A Planet Orbiting a Stellar Monster

GTN / The exoplanet circles a millisecond pulsar, which is the ultra-dense corpse left behind after a massive star explodes.

The pulsar spins hundreds of times per second and blasts out gamma radiation instead of light. That sounds like bad news for planet hunters, but it turned out to be perfect. Webb’s infrared eyes barely notice the pulsar, yet the planet still reflects enough energy to be studied. That gave scientists a clean signal, free from the usual glare that hides planetary details.
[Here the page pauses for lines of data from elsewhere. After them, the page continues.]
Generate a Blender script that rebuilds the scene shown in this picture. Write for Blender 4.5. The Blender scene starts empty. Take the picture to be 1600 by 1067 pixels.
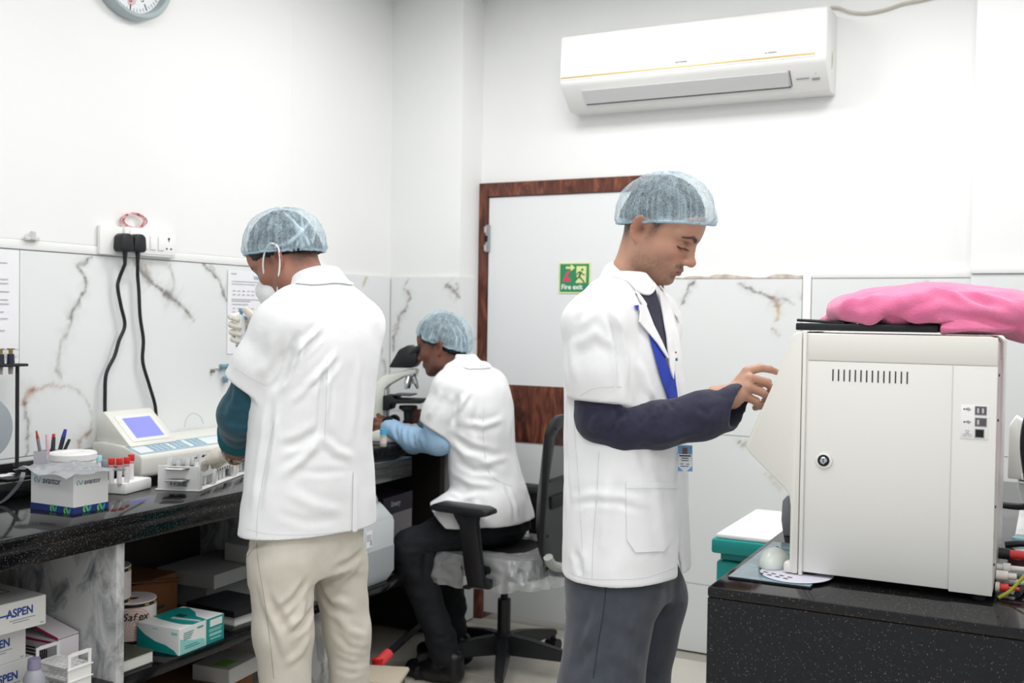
import bpy, bmesh, math, random
import numpy as np
from mathutils import Vector, Matrix, noise as mnoise
from mathutils.bvhtree import BVHTree

S = bpy.context.scene
COL = S.collection
R = math.radians
PI = math.pi
rnd = random.Random(7)

# ---------------------------------------------------------------- camera, world, lights, exposure
F_PX, CX, CY, CAM_H = 1640.0, 800.0, 533.5, 1.40
def _axes():
    vy = np.array([840, -24.5, F_PX]); vx = np.array([3170, 85.5, -F_PX])
    vy /= np.linalg.norm(vy); vx /= np.linalg.norm(vx)
    a = vy + vx; b = vy - vx
    a /= np.linalg.norm(a); b /= np.linalg.norm(b)
    vy = (a + b) / 2 ** .5; vx = (a - b) / 2 ** .5
    return np.stack([vx, vy, np.cross(vx, vy)])
AX = _axes()                                   # world = AX @ camera(x right, y down, z forward)
CAMP = np.array([0, 0, CAM_H])
cd = bpy.data.cameras.new('camera'); cam = bpy.data.objects.new('camera', cd); COL.objects.link(cam)
cd.sensor_width = 36.0; cd.lens = 36.0 * F_PX / 1600; cd.clip_start = .05
_m = AX @ np.diag([1, -1, -1.0])
cam.matrix_world = Matrix([list(_m[0]) + [0], list(_m[1]) + [0], list(_m[2]) + [CAM_H], [0, 0, 0, 1]])
cd.dof.use_dof = True; cd.dof.focus_distance = 2.45; cd.dof.aperture_fstop = 4.5
S.camera = cam

W = bpy.data.worlds.new('world'); S.world = W; W.use_nodes = True
W.node_tree.nodes['Background'].inputs[0].default_value = (.93, .97, 1, 1)
W.node_tree.nodes['Background'].inputs[1].default_value = 0.60
S.view_settings.view_transform = 'Standard'; S.view_settings.look = 'None'
S.view_settings.gamma = 1; S.view_settings.use_curve_mapping = False
S.view_settings.exposure = 0.14

def area_light(name, loc, size, energy, color=(1, 1, 1), rot=(0, 0, 0)):
    l = bpy.data.lights.new(name, 'AREA'); l.shape = 'RECTANGLE'; l.size, l.size_y = size
    l.energy = energy; l.color = color
    o = bpy.data.objects.new(name, l); COL.objects.link(o); o.location = loc; o.rotation_euler = rot
    return o
# ceiling panels of the room, all above the frame
for _x, _y, _e in ((-1.65, 3.2, 15), (-1.6, 1.75, 9), (-.35, 3.2, 14.5), (-.35, 1.75, 10), (-1.0, .3, 15), (.7, .3, 15), (.9, 2.6, 8)):
    area_light('ceiling_panel_light', (_x, _y, 2.85), (.6, .6), _e, (1, .99, .98))

# ---------------------------------------------------------------- unprojection: measures taken from the photo
def ray(px, py): return AX @ np.array([(px - CX) / F_PX, (py - CY) / F_PX, 1.0])
def onx(px, py, x): r = ray(px, py); return CAMP + r * x / r[0]
def ony(px, py, y): r = ray(px, py); return CAMP + r * y / r[1]
def onz(px, py, z): r = ray(px, py); return CAMP + r * (z - CAM_H) / r[2]
def at(px, py, d): return CAMP + ray(px, py) * d

# ---------------------------------------------------------------- materials
def lin(c):
    if isinstance(c, str): c = [int(c[i:i + 2], 16) / 255 for i in (0, 2, 4)]
    return tuple(x / 12.92 if x <= .04045 else ((x + .055) / 1.055) ** 2.4 for x in c)
MATS = {}
def mat(name, col, rough=.5, metal=0, var=None, vscale=8, bump=0, bscale=60, trans=0, alpha=1, emit=None, attr=None, coat=0, ior=1.45, sss=0, spec=.5, sheen=0, stretch=None):
    if name in MATS: return MATS[name]
    m = bpy.data.materials.new(name); m.use_nodes = True; MATS[name] = m
    nt = m.node_tree; b = nt.nodes['Principled BSDF']; L = nt.links
    c = lin(col) + (1,)
    b.inputs['Base Color'].default_value = c
    b.inputs['Roughness'].default_value = rough; b.inputs['Metallic'].default_value = metal
    b.inputs['Transmission Weight'].default_value = trans; b.inputs['IOR'].default_value = ior
    b.inputs['Alpha'].default_value = alpha; b.inputs['Coat Weight'].default_value = coat
    b.inputs['Specular IOR Level'].default_value = spec
    b.inputs['Sheen Weight'].default_value = sheen
    if sss: b.inputs['Subsurface Weight'].default_value = sss; b.inputs['Subsurface Radius'].default_value = (.01, .004, .002)
    if emit: b.inputs['Emission Color'].default_value = c; b.inputs['Emission Strength'].default_value = emit
    tc = nt.nodes.new('ShaderNodeTexCoord')
    vec = tc.outputs['Object']
    if stretch:
        mp = nt.nodes.new('ShaderNodeMapping'); mp.inputs['Scale'].default_value = stretch
        L.new(vec, mp.inputs[0]); vec = mp.outputs[0]
    src = None
    if attr:
        an = nt.nodes.new('ShaderNodeAttribute'); an.attribute_name = attr
        src = an.outputs['Color']
    if var:
        n = nt.nodes.new('ShaderNodeTexNoise'); n.inputs['Scale'].default_value = vscale; n.inputs['Detail'].default_value = 6
        L.new(vec, n.inputs['Vector'])
        mx = nt.nodes.new('ShaderNodeMix'); mx.data_type = 'RGBA'
        rp = nt.nodes.new('ShaderNodeMapRange'); rp.inputs[1].default_value = .35; rp.inputs[2].default_value = .65
        L.new(n.outputs['Fac'], rp.inputs[0]); L.new(rp.outputs[0], mx.inputs[0])
        if src: L.new(src, mx.inputs[6])
        else: mx.inputs[6].default_value = c
        mx.inputs[7].default_value = lin(var) + (1,)
        src = mx.outputs[2]
    if src: L.new(src, b.inputs['Base Color'])
    if bump:
        n2 = nt.nodes.new('ShaderNodeTexNoise'); n2.inputs['Scale'].default_value = bscale; n2.inputs['Detail'].default_value = 4
        L.new(vec, n2.inputs['Vector'])
        bp = nt.nodes.new('ShaderNodeBump'); bp.inputs['Strength'].default_value = bump; bp.inputs['Distance'].default_value = .004
        L.new(n2.outputs['Fac'], bp.inputs['Height']); L.new(bp.outputs[0], b.inputs['Normal'])
    return m

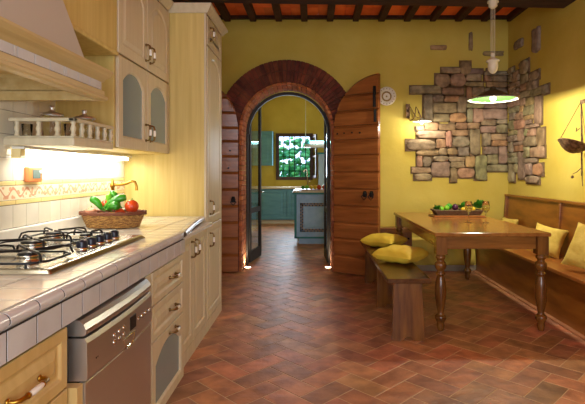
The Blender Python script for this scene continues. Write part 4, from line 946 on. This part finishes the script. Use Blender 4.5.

This setup is incredibly rare. Most exoplanets are lost in the light of their stars. Here, the star practically vanished, leaving the planet exposed. That is how Webb pulled off one of the clearest atmospheric reads ever taken of a planet in such an extreme system.

Why This Planet Looks Like a Lemon

PSR J2322-2650b orbits just one million miles from its pulsar. That is insanely close. Earth sits one hundred million miles from the Sun, and even that distance keeps us warm. This planet is pinned so tightly that a full orbit takes only 7.8 hours.

That closeness comes with brutal gravity. The pulsar’s pull stretches the planet as it moves, warping it out of a round shape. Webb detected changes in brightness that matched detailed models of a body being squeezed from both sides. The result is an oval, lemon-like form instead of a sphere.

However, heat makes things worse. The side facing the pulsar hits temperatures around 3,700 degrees Fahrenheit. The far side cools to about 1,200 degrees. That extreme contrast adds stress to the planet’s structure, helping lock in its warped shape.

The Carbon Atmosphere That Breaks the Rules

Space / IG / The atmosphere is packed with helium and pure molecular carbon, mainly C₂ and C₃. That combination is almost unheard of.

In space, carbon loves to bond. It usually pairs up with oxygen or hydrogen. Here, it floats free, dominating the atmosphere on its own.

This points to a chemical imbalance that should not exist under standard planetary conditions. One idea is that the atmosphere contains dark, soot-like clouds made of carbon. Another is even wilder.

Deep inside the planet, pressure may be so intense that carbon turns into diamond. If true, parts of this world could literally rain diamonds while being roasted by radiation.

Some scientists compared the system to a black widow pulsar. In those systems, a pulsar strips material from a companion star. That still does not work here. Stars undergoing fusion create oxygen and nitrogen along with carbon. This planet shows no trace of either.

One theory suggests the object may not be a planet at all, at least not in the traditional sense. It could be something new, a hybrid left over from a stellar death, reshaped and chemically altered over time. Even the researchers admit this explanation is incomplete. The lead author openly stated this may be an entirely new class of object.